I have contributed $5,500 to a Roth IRA for tax year 2014.

My income is variable due to a variety of factors throughout this year, so I do not know whether my income will be within the limits for deductions of IRA contributions.

I am assuming I can call my provider at any point prior to my income taxes being due and re-characterize the Roth IRA into a traditional IRA, if my modified AGI is below the limits.

It seems painless, but I want to make sure there are not things I am missing.

  • What things do I need to be aware of if I choose to do this?

2 Answers 2


Usually, when income cannot be reliably estimated and you worry about the limits - you should contribute to Traditional IRA. Then, if you cannot deduct - you chose whether to re-characterize (if you're within limits for Roth), or convert (if you're not within limits for Roth) to Roth. The reason is that you can always contribute to Traditional IRA, the income limits only affect the tax deduction.

Another option is to wait till the year ends and contribute when you already know how much your income was. You can contribute to IRA for year X by April 15th of the year X+1.

So in your case, since you contributed to Roth, you need to keep in mind that you may be over the limits for Roth contributions and over the limits for Traditional IRA deduction - and you will still have to re-characterize to Traditional IRA, so that you convert back to Roth through the "loophole".

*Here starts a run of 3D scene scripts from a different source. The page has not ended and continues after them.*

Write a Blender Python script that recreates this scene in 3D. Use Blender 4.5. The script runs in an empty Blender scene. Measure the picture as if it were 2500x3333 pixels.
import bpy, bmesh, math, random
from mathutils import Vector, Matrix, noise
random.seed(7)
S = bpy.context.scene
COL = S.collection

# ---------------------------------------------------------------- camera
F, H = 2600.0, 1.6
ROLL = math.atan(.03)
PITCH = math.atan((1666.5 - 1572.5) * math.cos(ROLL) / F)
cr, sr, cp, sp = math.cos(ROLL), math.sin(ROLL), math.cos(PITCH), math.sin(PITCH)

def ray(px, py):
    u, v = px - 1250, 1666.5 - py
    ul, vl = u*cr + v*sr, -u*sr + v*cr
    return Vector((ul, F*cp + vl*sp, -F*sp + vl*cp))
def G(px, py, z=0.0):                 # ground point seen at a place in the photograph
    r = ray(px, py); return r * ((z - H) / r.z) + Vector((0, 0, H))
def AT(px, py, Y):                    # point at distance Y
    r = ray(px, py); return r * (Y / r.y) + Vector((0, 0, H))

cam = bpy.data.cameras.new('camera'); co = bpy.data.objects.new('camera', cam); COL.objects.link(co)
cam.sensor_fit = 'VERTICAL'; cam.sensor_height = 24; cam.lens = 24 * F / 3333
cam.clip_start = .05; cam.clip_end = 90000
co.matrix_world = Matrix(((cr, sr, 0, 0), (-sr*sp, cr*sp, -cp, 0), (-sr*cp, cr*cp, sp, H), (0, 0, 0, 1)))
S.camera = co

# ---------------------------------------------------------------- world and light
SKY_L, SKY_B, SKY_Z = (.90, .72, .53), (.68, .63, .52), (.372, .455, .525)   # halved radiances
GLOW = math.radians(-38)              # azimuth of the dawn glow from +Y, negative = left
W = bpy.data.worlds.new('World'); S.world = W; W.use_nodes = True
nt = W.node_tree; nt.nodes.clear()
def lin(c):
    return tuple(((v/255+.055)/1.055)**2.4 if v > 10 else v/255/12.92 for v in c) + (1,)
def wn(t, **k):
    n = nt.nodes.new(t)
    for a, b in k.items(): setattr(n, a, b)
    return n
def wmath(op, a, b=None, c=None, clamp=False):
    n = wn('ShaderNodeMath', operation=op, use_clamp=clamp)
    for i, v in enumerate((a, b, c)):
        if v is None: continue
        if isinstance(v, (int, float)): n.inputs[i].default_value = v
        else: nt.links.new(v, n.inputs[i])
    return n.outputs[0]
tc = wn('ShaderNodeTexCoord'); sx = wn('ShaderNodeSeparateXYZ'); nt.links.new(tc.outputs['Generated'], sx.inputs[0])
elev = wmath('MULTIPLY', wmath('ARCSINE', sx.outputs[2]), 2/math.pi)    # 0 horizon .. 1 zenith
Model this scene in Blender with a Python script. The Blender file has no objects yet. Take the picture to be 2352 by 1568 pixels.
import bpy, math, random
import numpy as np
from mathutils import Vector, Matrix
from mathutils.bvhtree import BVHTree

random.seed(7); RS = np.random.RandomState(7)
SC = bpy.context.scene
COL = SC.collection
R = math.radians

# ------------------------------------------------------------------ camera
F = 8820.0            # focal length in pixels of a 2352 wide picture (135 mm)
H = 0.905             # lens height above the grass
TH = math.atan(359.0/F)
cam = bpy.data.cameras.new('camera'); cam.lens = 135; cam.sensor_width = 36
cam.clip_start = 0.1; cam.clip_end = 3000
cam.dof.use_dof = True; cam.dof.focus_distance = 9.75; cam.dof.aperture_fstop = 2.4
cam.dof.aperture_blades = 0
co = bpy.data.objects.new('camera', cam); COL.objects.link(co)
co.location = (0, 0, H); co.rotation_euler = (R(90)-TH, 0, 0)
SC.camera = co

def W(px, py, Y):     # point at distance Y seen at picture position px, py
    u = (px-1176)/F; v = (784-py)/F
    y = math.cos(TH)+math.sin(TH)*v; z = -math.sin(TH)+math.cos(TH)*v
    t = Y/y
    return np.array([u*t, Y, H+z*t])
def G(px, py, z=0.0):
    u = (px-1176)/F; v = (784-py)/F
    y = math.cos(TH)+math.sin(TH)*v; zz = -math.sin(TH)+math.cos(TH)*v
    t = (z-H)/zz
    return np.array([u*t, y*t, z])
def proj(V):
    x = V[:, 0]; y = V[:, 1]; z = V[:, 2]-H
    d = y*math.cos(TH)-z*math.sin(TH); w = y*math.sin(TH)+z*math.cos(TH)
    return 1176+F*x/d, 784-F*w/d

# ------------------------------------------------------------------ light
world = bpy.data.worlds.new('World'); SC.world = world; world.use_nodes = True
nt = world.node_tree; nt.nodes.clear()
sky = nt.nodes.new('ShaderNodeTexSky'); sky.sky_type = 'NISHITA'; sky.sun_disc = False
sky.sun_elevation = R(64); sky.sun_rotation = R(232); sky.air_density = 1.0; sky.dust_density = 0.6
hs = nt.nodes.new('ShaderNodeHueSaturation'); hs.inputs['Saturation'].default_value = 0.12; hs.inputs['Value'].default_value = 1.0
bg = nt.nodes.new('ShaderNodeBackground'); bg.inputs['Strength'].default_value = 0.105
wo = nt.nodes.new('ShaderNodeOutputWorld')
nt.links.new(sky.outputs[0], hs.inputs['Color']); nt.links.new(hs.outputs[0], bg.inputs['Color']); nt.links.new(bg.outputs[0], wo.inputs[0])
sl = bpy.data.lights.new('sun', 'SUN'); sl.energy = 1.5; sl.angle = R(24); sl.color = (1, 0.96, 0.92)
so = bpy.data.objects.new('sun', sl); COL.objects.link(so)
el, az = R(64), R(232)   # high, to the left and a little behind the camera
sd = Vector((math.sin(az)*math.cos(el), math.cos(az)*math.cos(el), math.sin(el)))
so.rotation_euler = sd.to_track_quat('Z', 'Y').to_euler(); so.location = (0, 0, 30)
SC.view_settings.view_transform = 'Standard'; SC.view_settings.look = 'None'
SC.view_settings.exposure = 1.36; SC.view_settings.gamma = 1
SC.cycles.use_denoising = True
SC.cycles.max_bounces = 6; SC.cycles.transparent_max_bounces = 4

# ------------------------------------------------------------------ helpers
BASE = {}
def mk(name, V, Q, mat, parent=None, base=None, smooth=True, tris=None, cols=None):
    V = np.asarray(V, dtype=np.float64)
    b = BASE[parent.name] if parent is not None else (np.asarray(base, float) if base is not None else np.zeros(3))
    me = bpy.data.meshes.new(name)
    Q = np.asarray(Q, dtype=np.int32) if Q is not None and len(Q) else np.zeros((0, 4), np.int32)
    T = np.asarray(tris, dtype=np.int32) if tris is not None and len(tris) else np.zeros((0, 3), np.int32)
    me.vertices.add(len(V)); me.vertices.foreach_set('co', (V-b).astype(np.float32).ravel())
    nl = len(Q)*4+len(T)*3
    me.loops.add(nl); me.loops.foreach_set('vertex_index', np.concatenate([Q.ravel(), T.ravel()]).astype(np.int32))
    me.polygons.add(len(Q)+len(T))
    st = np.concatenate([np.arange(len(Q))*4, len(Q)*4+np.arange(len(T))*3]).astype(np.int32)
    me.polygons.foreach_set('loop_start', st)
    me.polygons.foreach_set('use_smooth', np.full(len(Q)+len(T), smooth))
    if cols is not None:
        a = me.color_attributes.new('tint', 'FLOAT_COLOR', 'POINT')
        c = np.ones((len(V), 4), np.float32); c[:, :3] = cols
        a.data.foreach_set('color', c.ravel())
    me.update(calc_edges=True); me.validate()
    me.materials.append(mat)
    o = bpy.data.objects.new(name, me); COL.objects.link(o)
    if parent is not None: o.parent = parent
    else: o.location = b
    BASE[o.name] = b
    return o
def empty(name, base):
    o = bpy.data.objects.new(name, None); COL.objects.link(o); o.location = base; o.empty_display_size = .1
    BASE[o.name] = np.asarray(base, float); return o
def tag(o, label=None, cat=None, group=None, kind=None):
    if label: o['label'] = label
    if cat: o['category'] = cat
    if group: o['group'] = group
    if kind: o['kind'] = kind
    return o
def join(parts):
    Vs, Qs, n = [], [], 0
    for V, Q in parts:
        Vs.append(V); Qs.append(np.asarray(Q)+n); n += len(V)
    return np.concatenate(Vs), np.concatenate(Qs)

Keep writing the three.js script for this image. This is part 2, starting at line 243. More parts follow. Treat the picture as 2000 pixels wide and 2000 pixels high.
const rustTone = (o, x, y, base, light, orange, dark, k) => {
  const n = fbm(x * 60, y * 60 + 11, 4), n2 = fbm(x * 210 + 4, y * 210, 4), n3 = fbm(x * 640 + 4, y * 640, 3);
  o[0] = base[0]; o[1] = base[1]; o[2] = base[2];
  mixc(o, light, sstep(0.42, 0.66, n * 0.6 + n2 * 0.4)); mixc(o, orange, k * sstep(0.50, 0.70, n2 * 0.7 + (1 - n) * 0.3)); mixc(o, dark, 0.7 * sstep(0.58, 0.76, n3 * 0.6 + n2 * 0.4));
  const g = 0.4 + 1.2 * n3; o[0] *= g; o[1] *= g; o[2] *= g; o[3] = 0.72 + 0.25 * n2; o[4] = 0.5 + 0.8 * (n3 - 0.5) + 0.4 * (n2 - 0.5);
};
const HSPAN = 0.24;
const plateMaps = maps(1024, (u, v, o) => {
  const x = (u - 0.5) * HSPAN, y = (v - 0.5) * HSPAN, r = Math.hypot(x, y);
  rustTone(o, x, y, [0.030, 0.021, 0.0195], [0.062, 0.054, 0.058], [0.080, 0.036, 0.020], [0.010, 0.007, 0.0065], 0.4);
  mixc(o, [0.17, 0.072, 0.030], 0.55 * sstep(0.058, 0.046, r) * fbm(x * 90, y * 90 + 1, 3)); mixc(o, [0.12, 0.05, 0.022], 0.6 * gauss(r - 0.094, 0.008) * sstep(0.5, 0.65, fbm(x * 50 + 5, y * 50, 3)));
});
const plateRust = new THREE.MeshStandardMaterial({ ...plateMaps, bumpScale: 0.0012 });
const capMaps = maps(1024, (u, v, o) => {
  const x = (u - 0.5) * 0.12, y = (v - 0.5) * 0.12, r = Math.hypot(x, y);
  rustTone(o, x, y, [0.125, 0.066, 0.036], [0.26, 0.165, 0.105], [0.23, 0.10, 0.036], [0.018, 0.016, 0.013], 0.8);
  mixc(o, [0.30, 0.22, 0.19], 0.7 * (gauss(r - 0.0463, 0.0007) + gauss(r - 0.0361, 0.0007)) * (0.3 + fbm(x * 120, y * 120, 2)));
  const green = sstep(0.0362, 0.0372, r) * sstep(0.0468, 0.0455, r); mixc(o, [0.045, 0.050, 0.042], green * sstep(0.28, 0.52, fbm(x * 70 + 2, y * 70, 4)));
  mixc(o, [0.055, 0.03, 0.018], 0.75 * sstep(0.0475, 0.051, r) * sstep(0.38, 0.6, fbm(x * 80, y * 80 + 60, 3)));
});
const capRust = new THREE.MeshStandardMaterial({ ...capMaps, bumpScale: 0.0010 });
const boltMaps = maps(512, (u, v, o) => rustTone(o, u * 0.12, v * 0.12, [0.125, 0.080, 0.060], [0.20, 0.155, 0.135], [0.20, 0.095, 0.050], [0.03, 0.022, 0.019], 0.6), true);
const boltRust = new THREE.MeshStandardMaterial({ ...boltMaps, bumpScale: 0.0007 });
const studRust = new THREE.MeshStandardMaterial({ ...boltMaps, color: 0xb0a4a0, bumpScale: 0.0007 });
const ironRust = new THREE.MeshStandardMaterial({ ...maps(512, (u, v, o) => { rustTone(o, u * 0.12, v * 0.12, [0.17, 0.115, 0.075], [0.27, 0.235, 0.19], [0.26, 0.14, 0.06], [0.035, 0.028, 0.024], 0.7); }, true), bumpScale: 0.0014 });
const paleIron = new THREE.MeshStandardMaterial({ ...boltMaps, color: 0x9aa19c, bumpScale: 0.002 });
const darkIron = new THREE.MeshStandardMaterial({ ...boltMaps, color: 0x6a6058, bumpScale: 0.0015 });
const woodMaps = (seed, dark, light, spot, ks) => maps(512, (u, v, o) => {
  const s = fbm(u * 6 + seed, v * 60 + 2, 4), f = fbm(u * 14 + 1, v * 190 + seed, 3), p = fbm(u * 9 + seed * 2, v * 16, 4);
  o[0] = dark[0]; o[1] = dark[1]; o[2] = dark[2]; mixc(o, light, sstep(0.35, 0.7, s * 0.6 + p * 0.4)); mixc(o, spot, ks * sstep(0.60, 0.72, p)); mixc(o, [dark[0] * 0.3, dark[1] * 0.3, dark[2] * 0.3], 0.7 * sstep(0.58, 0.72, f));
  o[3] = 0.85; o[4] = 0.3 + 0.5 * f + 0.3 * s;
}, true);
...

  • From what you describe, contributing to Traditional IRA or Roth IRA are both equally flexible.
    – user102008
    Aug 5, 2014 at 10:54
  • 1
    He linked to the limits for if he himself is covered by a retirement plan at work. In that case, if he is near the income limits for deducting Traditional IRA contributions, then he is far below the income limits for contributing to Roth IRA.
    – user102008
    Aug 5, 2014 at 10:55

You only have income limits for deducting Traditional IRA contributions if you are (or were sometime during the year) covered by a 401k at work (or your spouse is). If so, then the Traditional 401k already provides plenty (much higher than the IRA contribution limit) of ability to do pre-tax contributions.

Also, if you yourself (as opposed to just your spouse) are covered by a 401k (which seems the case because that's the limits you linked to), then the income limits for deducting Traditional IRA contributions are pretty low ($60-70K for single, $96-116K for married filing jointly). At those incomes, the marginal tax rate is 25%. It's probable that you will make more in the future and be in the 28% bracket. In that case, Roth contributions might make more sense anyway (Roth is better if your tax rate now is lower than in the future).